### [Task]
The lines from the top of the material through the line with "obj('head', c, m_white, s)" are to be set down exactly. Leave the pictures out.

### [Recorded information]

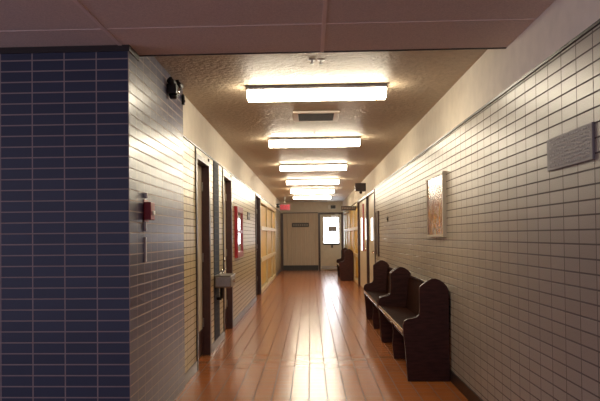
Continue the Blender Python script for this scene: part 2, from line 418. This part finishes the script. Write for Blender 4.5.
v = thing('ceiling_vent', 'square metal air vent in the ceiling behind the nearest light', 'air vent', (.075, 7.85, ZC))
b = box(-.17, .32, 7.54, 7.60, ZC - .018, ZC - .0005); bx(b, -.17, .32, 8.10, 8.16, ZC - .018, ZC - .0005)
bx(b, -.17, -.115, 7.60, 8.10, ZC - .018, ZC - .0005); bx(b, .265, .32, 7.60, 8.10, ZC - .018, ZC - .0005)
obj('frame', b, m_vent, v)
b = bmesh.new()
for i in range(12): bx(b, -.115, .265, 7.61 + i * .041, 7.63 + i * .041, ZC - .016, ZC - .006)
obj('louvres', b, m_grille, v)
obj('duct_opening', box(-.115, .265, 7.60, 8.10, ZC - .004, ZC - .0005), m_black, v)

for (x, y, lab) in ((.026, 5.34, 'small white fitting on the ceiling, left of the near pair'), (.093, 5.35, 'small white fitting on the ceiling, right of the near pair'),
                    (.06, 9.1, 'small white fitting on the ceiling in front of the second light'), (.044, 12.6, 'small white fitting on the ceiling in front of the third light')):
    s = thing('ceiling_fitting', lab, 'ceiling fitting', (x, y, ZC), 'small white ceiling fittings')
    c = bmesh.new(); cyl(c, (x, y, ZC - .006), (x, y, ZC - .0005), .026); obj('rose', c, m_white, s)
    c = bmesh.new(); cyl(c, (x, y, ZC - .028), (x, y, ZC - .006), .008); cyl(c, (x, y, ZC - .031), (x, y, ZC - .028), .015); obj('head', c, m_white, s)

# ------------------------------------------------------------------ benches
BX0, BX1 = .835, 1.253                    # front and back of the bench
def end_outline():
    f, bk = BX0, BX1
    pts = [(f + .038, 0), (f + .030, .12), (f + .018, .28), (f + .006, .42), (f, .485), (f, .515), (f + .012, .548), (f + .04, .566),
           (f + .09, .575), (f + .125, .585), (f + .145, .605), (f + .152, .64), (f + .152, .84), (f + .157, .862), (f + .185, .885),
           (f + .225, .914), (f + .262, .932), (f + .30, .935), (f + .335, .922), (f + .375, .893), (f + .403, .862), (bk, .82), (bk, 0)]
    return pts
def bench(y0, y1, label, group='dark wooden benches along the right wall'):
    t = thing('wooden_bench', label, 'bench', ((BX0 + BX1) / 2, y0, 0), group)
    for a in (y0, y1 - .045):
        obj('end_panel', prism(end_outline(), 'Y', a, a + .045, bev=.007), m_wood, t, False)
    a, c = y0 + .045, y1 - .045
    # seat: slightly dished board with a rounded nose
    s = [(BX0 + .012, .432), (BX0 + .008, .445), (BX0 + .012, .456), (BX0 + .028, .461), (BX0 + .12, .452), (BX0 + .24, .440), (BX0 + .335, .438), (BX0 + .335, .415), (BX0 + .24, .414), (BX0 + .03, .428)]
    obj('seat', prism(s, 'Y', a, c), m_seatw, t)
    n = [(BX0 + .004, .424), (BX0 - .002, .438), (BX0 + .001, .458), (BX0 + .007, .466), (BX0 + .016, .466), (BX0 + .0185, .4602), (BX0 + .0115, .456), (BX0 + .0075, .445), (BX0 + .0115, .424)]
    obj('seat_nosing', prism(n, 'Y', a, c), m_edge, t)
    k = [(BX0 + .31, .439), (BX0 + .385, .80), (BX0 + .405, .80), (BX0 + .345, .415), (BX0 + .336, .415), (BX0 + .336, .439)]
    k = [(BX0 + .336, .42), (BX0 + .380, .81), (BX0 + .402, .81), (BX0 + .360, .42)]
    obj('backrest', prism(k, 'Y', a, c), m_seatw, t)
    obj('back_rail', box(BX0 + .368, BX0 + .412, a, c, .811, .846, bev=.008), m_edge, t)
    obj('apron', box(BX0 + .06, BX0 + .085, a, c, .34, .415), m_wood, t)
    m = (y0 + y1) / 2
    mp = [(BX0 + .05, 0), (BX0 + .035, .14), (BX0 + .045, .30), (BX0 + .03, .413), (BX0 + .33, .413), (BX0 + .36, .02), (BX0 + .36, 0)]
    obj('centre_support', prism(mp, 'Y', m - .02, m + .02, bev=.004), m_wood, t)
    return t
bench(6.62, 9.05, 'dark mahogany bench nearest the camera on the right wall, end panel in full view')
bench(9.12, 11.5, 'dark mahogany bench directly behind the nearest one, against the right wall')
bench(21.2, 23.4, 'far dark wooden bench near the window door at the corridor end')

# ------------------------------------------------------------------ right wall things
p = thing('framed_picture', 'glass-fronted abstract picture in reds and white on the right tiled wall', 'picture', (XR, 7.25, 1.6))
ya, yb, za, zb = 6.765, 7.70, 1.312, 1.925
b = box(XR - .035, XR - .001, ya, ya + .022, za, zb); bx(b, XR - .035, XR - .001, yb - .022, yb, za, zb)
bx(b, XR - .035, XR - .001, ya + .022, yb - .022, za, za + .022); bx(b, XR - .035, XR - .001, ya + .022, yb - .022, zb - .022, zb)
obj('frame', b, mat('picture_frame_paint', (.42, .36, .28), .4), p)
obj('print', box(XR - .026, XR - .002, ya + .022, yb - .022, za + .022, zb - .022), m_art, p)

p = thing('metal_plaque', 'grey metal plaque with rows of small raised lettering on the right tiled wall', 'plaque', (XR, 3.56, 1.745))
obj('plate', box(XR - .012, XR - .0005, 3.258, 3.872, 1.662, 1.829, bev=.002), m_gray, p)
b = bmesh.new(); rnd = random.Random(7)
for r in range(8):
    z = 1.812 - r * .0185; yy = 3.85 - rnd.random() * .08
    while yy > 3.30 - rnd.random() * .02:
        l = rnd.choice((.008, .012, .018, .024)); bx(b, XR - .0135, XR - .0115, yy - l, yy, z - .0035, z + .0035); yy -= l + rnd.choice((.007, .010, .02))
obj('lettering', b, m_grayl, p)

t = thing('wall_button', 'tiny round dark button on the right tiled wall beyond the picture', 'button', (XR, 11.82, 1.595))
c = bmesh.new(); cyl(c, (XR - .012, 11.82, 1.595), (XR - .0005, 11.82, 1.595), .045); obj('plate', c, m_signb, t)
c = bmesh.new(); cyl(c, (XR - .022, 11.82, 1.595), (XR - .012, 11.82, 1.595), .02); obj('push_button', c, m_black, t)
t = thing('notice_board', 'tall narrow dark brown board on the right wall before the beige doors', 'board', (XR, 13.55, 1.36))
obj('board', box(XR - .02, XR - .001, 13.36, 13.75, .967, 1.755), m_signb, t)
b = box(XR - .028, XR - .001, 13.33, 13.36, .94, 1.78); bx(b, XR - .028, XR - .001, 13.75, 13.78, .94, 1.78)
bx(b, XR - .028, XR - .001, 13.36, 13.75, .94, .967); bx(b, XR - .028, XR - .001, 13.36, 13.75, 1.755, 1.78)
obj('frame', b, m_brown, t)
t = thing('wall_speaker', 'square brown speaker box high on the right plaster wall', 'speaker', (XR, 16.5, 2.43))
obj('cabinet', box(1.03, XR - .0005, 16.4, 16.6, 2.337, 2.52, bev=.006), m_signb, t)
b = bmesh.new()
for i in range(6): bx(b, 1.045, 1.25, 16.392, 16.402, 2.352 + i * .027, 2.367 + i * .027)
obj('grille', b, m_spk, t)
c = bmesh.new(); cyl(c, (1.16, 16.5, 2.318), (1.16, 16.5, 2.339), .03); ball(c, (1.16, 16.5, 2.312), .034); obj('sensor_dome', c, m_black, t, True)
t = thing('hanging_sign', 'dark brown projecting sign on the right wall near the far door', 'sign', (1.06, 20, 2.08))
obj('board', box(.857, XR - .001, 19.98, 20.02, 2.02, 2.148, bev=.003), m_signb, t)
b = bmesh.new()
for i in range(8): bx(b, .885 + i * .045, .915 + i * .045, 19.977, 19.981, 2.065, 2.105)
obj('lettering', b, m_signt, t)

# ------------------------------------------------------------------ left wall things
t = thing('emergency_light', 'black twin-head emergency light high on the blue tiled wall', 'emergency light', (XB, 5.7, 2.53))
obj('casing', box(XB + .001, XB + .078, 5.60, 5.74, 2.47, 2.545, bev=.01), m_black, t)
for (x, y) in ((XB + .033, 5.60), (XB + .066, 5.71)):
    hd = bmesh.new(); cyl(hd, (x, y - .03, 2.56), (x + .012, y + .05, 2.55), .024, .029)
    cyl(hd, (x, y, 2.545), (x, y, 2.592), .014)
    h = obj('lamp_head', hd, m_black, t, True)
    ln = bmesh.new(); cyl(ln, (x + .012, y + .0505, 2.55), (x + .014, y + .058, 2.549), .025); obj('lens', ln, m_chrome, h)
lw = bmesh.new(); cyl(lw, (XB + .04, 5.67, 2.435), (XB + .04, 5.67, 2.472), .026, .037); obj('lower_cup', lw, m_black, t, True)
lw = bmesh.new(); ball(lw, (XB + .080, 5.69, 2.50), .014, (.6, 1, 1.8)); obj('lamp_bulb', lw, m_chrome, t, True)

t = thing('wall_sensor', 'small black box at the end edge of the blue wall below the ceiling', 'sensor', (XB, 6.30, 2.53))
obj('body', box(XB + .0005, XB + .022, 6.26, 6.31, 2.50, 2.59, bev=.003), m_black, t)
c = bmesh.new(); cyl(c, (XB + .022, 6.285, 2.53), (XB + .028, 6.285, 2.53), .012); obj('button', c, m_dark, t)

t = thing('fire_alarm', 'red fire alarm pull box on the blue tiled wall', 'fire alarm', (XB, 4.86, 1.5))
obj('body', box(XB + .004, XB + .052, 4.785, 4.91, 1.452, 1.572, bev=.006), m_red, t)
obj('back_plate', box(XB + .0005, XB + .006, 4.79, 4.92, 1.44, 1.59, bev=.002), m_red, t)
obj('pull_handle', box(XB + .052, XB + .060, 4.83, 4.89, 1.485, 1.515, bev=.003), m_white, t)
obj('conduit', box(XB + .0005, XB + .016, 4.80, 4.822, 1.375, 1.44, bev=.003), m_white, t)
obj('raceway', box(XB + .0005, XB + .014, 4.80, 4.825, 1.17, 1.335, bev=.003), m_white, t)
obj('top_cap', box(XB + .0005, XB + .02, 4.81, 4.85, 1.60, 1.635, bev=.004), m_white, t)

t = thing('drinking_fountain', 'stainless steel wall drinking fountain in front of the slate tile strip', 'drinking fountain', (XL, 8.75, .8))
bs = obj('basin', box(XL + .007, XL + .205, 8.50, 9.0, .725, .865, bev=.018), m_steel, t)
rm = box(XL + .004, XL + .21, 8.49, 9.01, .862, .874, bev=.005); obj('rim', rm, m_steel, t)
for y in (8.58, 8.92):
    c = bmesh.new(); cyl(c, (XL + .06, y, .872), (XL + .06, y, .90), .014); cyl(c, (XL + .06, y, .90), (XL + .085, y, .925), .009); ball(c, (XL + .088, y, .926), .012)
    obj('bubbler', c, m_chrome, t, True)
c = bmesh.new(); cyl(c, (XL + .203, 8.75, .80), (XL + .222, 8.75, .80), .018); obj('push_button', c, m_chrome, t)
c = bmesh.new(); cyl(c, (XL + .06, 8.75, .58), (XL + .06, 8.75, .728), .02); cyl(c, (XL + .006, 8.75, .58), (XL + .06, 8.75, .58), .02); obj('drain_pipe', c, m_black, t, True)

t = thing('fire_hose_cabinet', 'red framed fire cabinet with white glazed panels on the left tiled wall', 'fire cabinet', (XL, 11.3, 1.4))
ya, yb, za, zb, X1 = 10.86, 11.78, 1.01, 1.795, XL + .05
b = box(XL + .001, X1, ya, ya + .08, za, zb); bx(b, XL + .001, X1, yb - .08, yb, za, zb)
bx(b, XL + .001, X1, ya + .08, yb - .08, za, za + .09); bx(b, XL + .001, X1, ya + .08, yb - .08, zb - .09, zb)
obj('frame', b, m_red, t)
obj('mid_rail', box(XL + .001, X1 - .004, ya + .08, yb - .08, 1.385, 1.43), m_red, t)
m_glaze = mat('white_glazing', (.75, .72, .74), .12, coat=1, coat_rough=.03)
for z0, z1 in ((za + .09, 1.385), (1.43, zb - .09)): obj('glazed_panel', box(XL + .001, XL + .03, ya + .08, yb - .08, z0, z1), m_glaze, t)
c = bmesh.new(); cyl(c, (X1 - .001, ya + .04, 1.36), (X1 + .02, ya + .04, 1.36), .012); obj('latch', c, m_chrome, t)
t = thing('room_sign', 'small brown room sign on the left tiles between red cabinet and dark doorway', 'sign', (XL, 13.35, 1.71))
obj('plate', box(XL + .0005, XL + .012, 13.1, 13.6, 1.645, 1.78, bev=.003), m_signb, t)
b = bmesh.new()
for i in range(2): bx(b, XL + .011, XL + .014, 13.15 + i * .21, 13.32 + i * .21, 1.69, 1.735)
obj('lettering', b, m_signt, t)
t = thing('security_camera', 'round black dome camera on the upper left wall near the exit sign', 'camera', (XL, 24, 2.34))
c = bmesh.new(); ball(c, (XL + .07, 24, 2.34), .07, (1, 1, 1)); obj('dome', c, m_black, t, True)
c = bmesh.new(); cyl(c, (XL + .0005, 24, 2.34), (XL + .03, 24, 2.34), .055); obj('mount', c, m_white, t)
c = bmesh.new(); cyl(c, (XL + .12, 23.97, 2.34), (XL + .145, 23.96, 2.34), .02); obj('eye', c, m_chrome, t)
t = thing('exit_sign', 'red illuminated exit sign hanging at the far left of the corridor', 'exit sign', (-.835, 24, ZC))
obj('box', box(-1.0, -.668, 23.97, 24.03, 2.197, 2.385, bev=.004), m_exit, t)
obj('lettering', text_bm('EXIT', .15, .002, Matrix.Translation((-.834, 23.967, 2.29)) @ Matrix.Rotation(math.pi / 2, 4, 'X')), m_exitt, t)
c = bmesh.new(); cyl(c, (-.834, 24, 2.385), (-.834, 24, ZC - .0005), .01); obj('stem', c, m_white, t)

### [Output of the exercise]
Continue the Blender Python script for this scene: part 2, from line 418. This part finishes the script. Write for Blender 4.5.
v = thing('ceiling_vent', 'square metal air vent in the ceiling behind the nearest light', 'air vent', (.075, 7.85, ZC))
b = box(-.17, .32, 7.54, 7.60, ZC - .018, ZC - .0005); bx(b, -.17, .32, 8.10, 8.16, ZC - .018, ZC - .0005)
bx(b, -.17, -.115, 7.60, 8.10, ZC - .018, ZC - .0005); bx(b, .265, .32, 7.60, 8.10, ZC - .018, ZC - .0005)
obj('frame', b, m_vent, v)
b = bmesh.new()
for i in range(12): bx(b, -.115, .265, 7.61 + i * .041, 7.63 + i * .041, ZC - .016, ZC - .006)
obj('louvres', b, m_grille, v)
obj('duct_opening', box(-.115, .265, 7.60, 8.10, ZC - .004, ZC - .0005), m_black, v)

for (x, y, lab) in ((.026, 5.34, 'small white fitting on the ceiling, left of the near pair'), (.093, 5.35, 'small white fitting on the ceiling, right of the near pair'),
                    (.06, 9.1, 'small white fitting on the ceiling in front of the second light'), (.044, 12.6, 'small white fitting on the ceiling in front of the third light')):
    s = thing('ceiling_fitting', lab, 'ceiling fitting', (x, y, ZC), 'small white ceiling fittings')
    c = bmesh.new(); cyl(c, (x, y, ZC - .006), (x, y, ZC - .0005), .026); obj('rose', c, m_white, s)
    c = bmesh.new(); cyl(c, (x, y, ZC - .028), (x, y, ZC - .006), .008); cyl(c, (x, y, ZC - .031), (x, y, ZC - .028), .015); obj('head', c, m_white, s)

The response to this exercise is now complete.